After that, however, the news association convened a meeting of its executives at which it decided to suspend its efforts to challenge blogs until it creates a more thoughtful standard.
“We don’t want to cast a pall over the blogosphere by being heavy-handed, so we have to figure out a better and more positive way to do this,” Mr. Kennedy said.
Gee Jim! that horse has not only left the barn but has traveled around the world. Any ’standard’ you create is going to be problematic as your organization has no business or right to define Fair Use, for anyone you do not have a contractual relationship with, whom if I am close to correct, has the ability to post the entire thing, which is what you are selling. That being said, your thinking that you are going to release ‘thoughtful standards’ that will apply to the individuals on the web is disengeous, arrogant, and doomed to failure.
Right now like the movie Untraceable, you are hanging upside down above the roto tiller, but there is no pole to save you as more and more folks log on and the cable continues its inexorable downward path.
You then went on to say:
“As content creators, we firmly believe that everything we create, from video footage all the way down to a structured headline, is creative content that has value,” he said.

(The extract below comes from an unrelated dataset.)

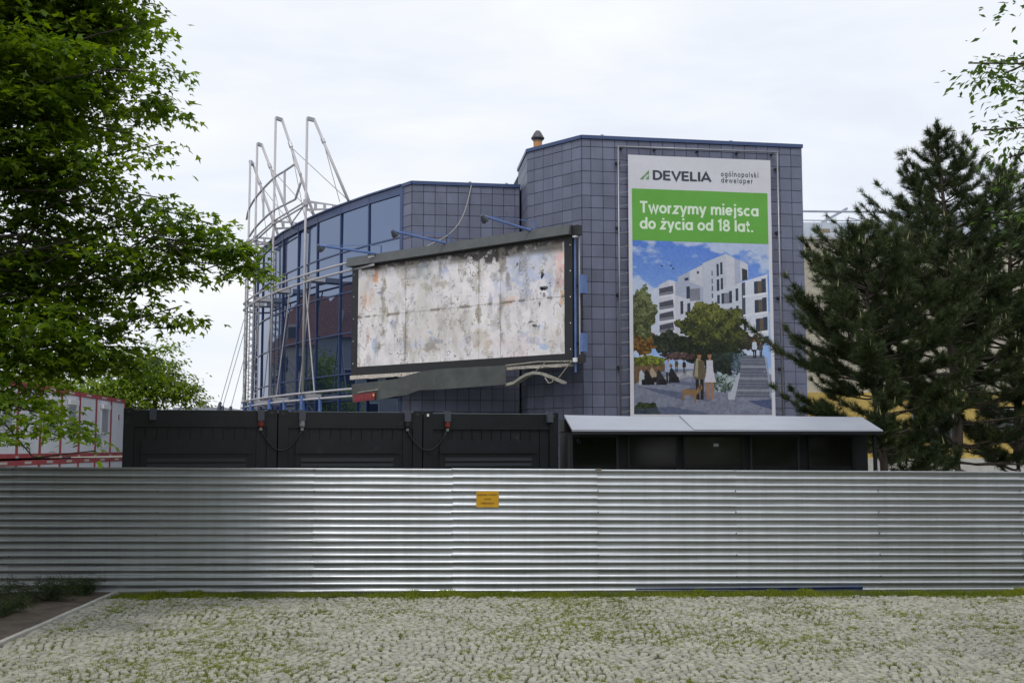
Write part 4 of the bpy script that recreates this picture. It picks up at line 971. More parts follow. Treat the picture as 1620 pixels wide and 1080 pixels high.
def sheet(u0, u1, z0, z1, off_, m_, nm, uv=False, nu=10, nv=10):
    mm = MB()
    for i in range(nu):
        for j in range(nv):
            q = [(x / nu, y / nv) for x, y in ((i, j), (i + 1, j), (i + 1, j + 1), (i, j + 1))]
            mm.quad(*[wpt(u0 + (u1 - u0) * x, wv(u0 + (u1 - u0) * x, z0 + (z1 - z0) * y) + off_, z0 + (z1 - z0) * y) for x, y in q], uv=q)
    return mm.build(nm, m_, ban, uv=uv, smooth=True)
GZ1, GZ0 = 12.68, 10.575; g0, g1 = 1.99, 7.71
sheet(g0, g1, GZ0, GZ1, .006, M['banner_green'], 'green_field')
# ---- picture painted in code. coordinates: zoom pixels (140..940, 40..1030)
IW, IH = 480, 594; sx_ = IW / 800
I = np.zeros((IH, IW, 3)); YY, XX = np.mgrid[0:IH, 0:IW]; XZ = XX / sx_ + 140; YZ = YY / sx_ + 40
def fill(pts_, col, a=1.0, tex=0, top=None):
    global I
    p = np.array(pts_, float); ins = np.zeros((IH, IW), bool); j = len(p) - 1
    for i in range(len(p)):
        xi, yi, xj, yj = p[i][0], p[i][1], p[j][0], p[j][1]
        if yi != yj:
            c_ = ((yi > YZ) != (yj > YZ)) & (XZ < (xj - xi) * (YZ - yi) / (yj - yi) + xi); ins ^= c_
        j = i
    c_ = np.array(col, float); 
    if tex: c_ = c_ * (1 + (TX[..., None] - .5) * tex)
    else: c_ = np.broadcast_to(c_, I.shape)
    I = np.where(ins[..., None], I * (1 - a) + c_ * a, I)
TX = vnoise(IH, IW, 10, 10, 31, 3); TY = vnoise(IH, IW, 90, 50, 32, 5)
t = np.clip((YZ - 40) / 500, 0, 1)[..., None]; I[:] = np.array([.36, .52, .86]) * (1 - t) + np.array([.60, .74, .95]) * t
cm = np.clip((TY - .52 + .22 * np.exp(-((YZ - 60) / 40) ** 2) * np.exp(-((XZ - 560) / 200) ** 2) + .35 * np.exp(-((YZ - 330) / 70) ** 2) * np.exp(-((XZ - 210) / 90) ** 2)) / .12, 0, 1)[..., None]
I = I * (1 - cm * .8) + np.array([.82, .85, .92]) * cm * .8
WL, WS = (.80, .81, .86), (.68, .71, .80)
fill([(230, 330), (300, 300), (300, 600), (230, 600)], (.80, .83, .90))
fill([(400, 245), (480, 205), (545, 235), (545, 600), (400, 600)], WS); fill([(470, 210), (545, 170), (560, 170), (560, 600), (470, 600)], WL)
fill([(545, 162), (683, 103), (683, 600), (545, 600)], (.76, .78, .84)); fill([(683, 103), (735, 125), (735, 600), (683, 600)], WL); fill([(735, 130), (770, 138), (770, 600), (735, 600)], WS); fill([(768, 138), (815, 160), (815, 240), (768, 260)], WL); fill([(778, 185), (810, 195), (810, 250), (778, 258)], (.22, .23, .26))
fill([(288, 295), (350, 262), (375, 270), (375, 580), (290, 580)], WL); fill([(350, 262), (400, 275), (400, 590), (375, 590)], (.84, .85, .90)); fill([(385, 275), (440, 262), (548, 300), (548, 600), (385, 600)], WS)
fill([(385, 350), (548, 395), (548, 600), (385, 600)], WL)
for y0 in (295, 375, 440, 505): fill([(290, y0 + 20), (370, y0), (374, y0 + 46), (292, y0 + 62)], (.30, .31, .36)); fill([(292, y0 + 46), (374, y0 + 30), (374, y0 + 44), (292, y0 + 60)], (.50, .50, .55)); fill([(288, y0 + 62), (376, y0 + 46), (376, y0 + 58), (288, y0 + 74)], (.86, .87, .91))
fill([(600, 330), (775, 265), (775, 600), (600, 600)], (.80, .82, .88)); fill([(775, 265), (930, 215), (930, 600), (775, 600)], (.84, .86, .92)); fill([(775, 270), (795, 265), (795, 470), (775, 470)], (.30, .32, .38))
for x, y, w_, h_ in [(627, 165, 14, 70), (649, 155, 14, 70), (628, 255, 14, 66), (651, 246, 14, 66), (630, 345, 14, 50), (597, 205, 8, 28), (597, 250, 8, 28), (598, 292, 8, 28), (598, 336, 8, 26), (598, 380, 8, 24), (450, 300, 20, 70), (412, 385, 18, 74), (453, 396, 18, 70), (512, 210, 12, 14), (440, 250, 22, 16), (737, 305, 15, 72), (739, 405, 15, 70), (655, 335, 14, 60), (700, 320, 16, 70), (702, 415, 16, 60), (848, 262, 22, 80), (893, 245, 26, 84), (850, 370, 22, 78), (895, 355, 26, 84), (855, 478, 22, 78), (898, 468, 26, 82), (783, 480, 16, 70), (900, 580, 30, 40)]: fill([(x, y), (x + w_, y - w_ * .2), (x + w_, y + h_ - w_ * .2), (x, y + h_)], (.22, .26, .34) if w_ > 9 else (.35, .40, .5))
for x, y, w_, h_ in [(669, 332, 30, 62), (660, 425, 40, 50), (470, 312, 60, 70), (870, 258, 23, 78), (872, 366, 23, 80), (877, 474, 22, 80)]: fill([(x, y), (x + w_, y - w_ * .1), (x + w_, y + h_ - w_ * .1), (x, y + h_)], (.52, .53, .58) if x < 800 else (.42, .36, .30))
for y0 in (345, 455, 565): fill([(780, y0), (930, y0 - 25), (930, y0 - 13), (780, y0 + 12)], (.90, .91, .95))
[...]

Since you are charging for it, it had better. Your job depends on that. And getting your members to believe that and keep those checks coming. However, that value is not measured in dollars and cents
out here. Today it may be ‘hot news’, but tomorrow it will line bird cages or wrap fish.
Also from the story is this:
One important legal test of whether an excerpt exceeds fair use is if it causes financial harm to the copyright owner.

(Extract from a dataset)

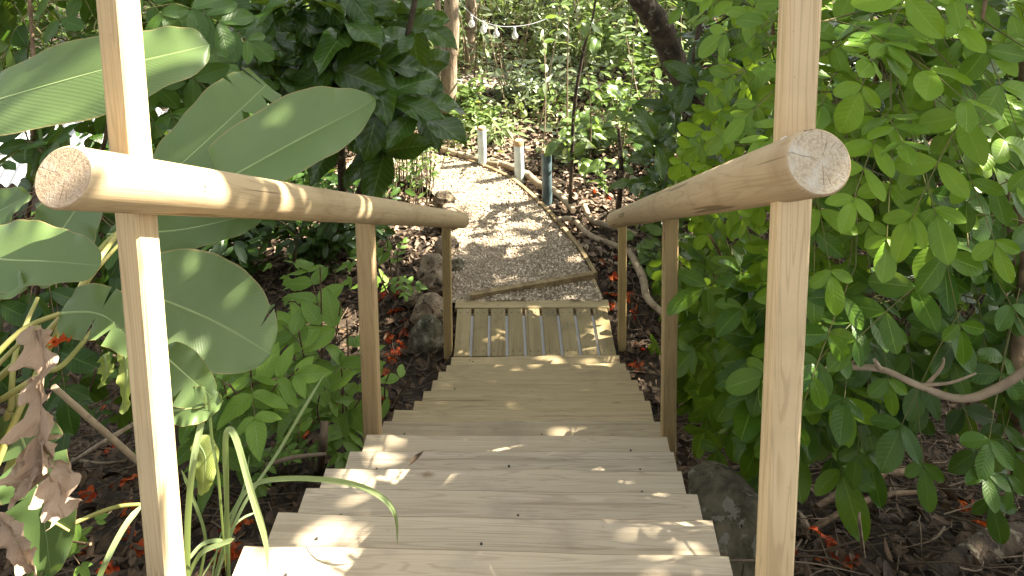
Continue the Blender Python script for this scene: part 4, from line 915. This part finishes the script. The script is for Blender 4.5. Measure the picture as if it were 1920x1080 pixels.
mb = MB(); bpos = Pg(-40, 900); tube(mb, [bpos-UP*.1, P(-50, 850, 1.95), P(-40, 740, 1.95), P(-35, 690, 1.95)], [.05, .045, .035, .02], 12, 14); mb.build('trunk', M['petiole'], bn)
o = bpy.data.objects.new('orange_blossom', FM[1]); COL.objects.link(o); o.location = P(102, 635, 1.9).tolist(); o.scale = (.035, .035, .04); o.rotation_euler = (2.4, .3, 1)
tag(o, 'bright orange flower caught on the banana stalks above the dead leaf', 'flower')

# ------------------------------------------------------------------ grass clump
def ribbon(mb, pts, w, tint, N=(0, -.6, .8)):
    p = spline(pts, 26); T = nrm(np.gradient(p, axis=0)); S = nrm(np.cross(T, np.broadcast_to(nrm(np.array(N, float)), p.shape))); t = np.linspace(0, 1, 26)
    wd = w*np.minimum(1, (1-t)*5+.08)*np.minimum(1, t*3+.5); B = np.cross(S, T)
    V = np.stack([p-S*wd[:, None]/2, p-B*(wd*.12)[:, None], p+S*wd[:, None]/2], 1); i, j = np.meshgrid(np.arange(25), np.arange(2), indexing='ij')
    f = np.stack([i*3+j, (i+1)*3+j, (i+1)*3+j+1, i*3+j+1], -1).reshape(-1, 4); uv = np.stack([np.repeat(t, 3), np.tile([0, .5, 1], 26)], -1); mb.add(V.reshape(-1, 3), f, tint, uv)
gt = thing('grass_clump', 'clump of long pale grass blades bending beside the left edge of the steps', 'grass', Pg(400, 1090)); mb = MB()
for pts, w_, tn in [([(352, 1120, 2.1), (352, 980, 2.05), (362, 870, 2.05), (378, 790, 2.1), (386, 737, 2.1)], .018, .8), ([(386, 737, 2.1), (392, 760, 2.1), (398, 830, 2.1), (410, 900, 2.1), (425, 1090, 2.15)], .008, .4),
                    ([(430, 1110, 2.2), (424, 900, 2.2), (423, 820, 2.2), (432, 806, 2.2), (445, 830, 2.15), (470, 920, 2.1), (497, 1010, 2.05), (502, 1075, 2.0)], .017, .7), ([(420, 1010, 2.2), (424, 930, 2.2), (428, 830, 2.2)], .006, .5),
                    ([(405, 1090, 2.2), (450, 960, 2.3), (520, 850, 2.45), (570, 765, 2.5), (608, 702, 2.55)], .010, .6), ([(400, 1090, 2.25), (440, 960, 2.3), (475, 910, 2.35), (540, 897, 2.3), (640, 903, 2.2), (705, 925, 2.12), (740, 962, 2.1), (745, 1020, 2.12)], .013, .55),
                    ([(175, 1110, 1.95), (200, 1050, 1.95), (235, 985, 2.0), (268, 945, 2.05)], .016, .95), ([(340, 1110, 2.1), (375, 1040, 2.1), (420, 1018, 2.1), (440, 1010, 2.1)], .012, .7), ([(345, 1060, 2.1), (380, 1020, 2.15), (420, 1012, 2.2)], .010, .4),
                    ([(395, 1100, 2.2), (415, 1000, 2.25), (455, 920, 2.3), (468, 850, 2.4)], .006, .3), ([(370, 1100, 2.2), (385, 1010, 2.2), (360, 930, 2.2), (340, 880, 2.2)], .009, .5), ([(380, 1080, 2.2), (440, 985, 2.3), (480, 960, 2.35)], .006, .4)]:
    ribbon(mb, [P(*q) for q in pts], w_, tn)
mb.build('blades', M['grass'], gt)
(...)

You have already been paid for it at least once. It will be real hard to make a case for financial harm on that basis alone, irregardless of what percentage of a piece turns out to cross the Fair Use threshold, which at this point in time is decided on a case by case basis, requiring court action. Good Luck with that.
The final comment in the story attributed to you:
“We are not trying to sue bloggers,” Mr. Kennedy said. “That would be the rough equivalent of suing grandma and the kids for stealing music. That is not what we are trying to do.”
Actually, Jim you are. At the very least you are implying that we are thieves with your current interpretation of Fair Use, just like the RIAA and the MPAA.
So you can either step back and re-examine your policy, or you can hire a bunch of lawyers. Because we will hold bake sales, yard sales and tip jars, to fight this.
Your electronic pen pal
alan herrell - the head lemur
P.S. You need to double Irene Keselman’s salary, because anybody who can pull a rabbit like “Hot News Missapropriation” out of a hat, will get snatched up by some Intellectual Property Law Firm inside of 6 months tops.